FICO and Credit Scores

FICO and Credit ScoresFICO and Credit Scores are “grade marks” for how you behave financially. They estimate the risk of lending you money or providing you with a service. More specifically – they try to predict the likelihood that you will make payments on time in the next two to three years.

Your credit score is the single most important number in your financial life. It determines whether or not your application for Mortgage, Car Loan, Credit Card etc. will be approved, and more importantly – it set the terms you’ll be offered.

Understanding FICO and Credit Scores doesn’t just make sense – it makes Dollars!

There are over dozen different credit scores in use today, but FICO is the most commonly used score, with more than 90% of creditors and lenders using it for making their lending decisions.

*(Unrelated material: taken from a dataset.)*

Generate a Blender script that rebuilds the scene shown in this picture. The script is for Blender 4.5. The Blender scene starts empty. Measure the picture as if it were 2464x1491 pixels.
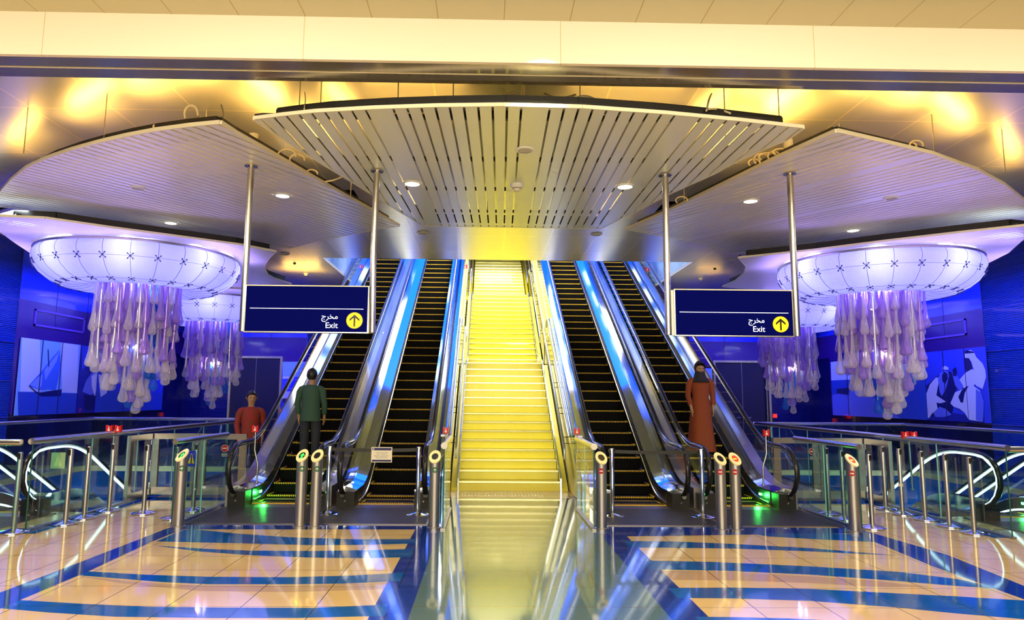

The basic principle behind ALL credit scores is the same:

Credit Past + Credit Present predicts Credit Future

In general, the higher your score is – the less risk you represent to a lender or a service provider and the better term you will be offered. Poor credit score can cost you tens of thousands of dollars in excess payments and higher interest rates, as this table demonstrates.





What goes into FICO and Credit Scores?
Most credit score use the following factors to determine your score:

  • Payment History – Are you paying your bills on time? Have you ever been late? Have you ever been contacted by a collection agency? Have you ever declared bankruptcy?
  • Credit Utilization – The more money you owe, the lower your score will be.
  • Credit File Age – The longer you’ve had credit, the higher your score becomes.
  • Credit Diversity – The more different types of credit you use, the higher your score becomes.
  • New Credit – The more you search for new credit, the lower your score will be.

For a specific look into the FICO score formula please see this.

Who Sell Credit Scores?
There are 3 major credit bureaus – Equifax, Experian and TransUnion. These credit reporting agencies (CRAs) collect personal financial consumer information in files, called Credit Reports. This information is fed into complex mathematical models that produce Credit Scores, which are sold to potential lenders, insurers and other financial institutions.

Whenever you apply for credit, the potential lenders pulls your credit reports and scores from one, two or all three bureaus and reviews them as part of their lending decision.

What is a Good Credit Score?
A FICO score of 680 and higher is considered good. But things are a little more complicated, as explained in What Are Good Credit Scores.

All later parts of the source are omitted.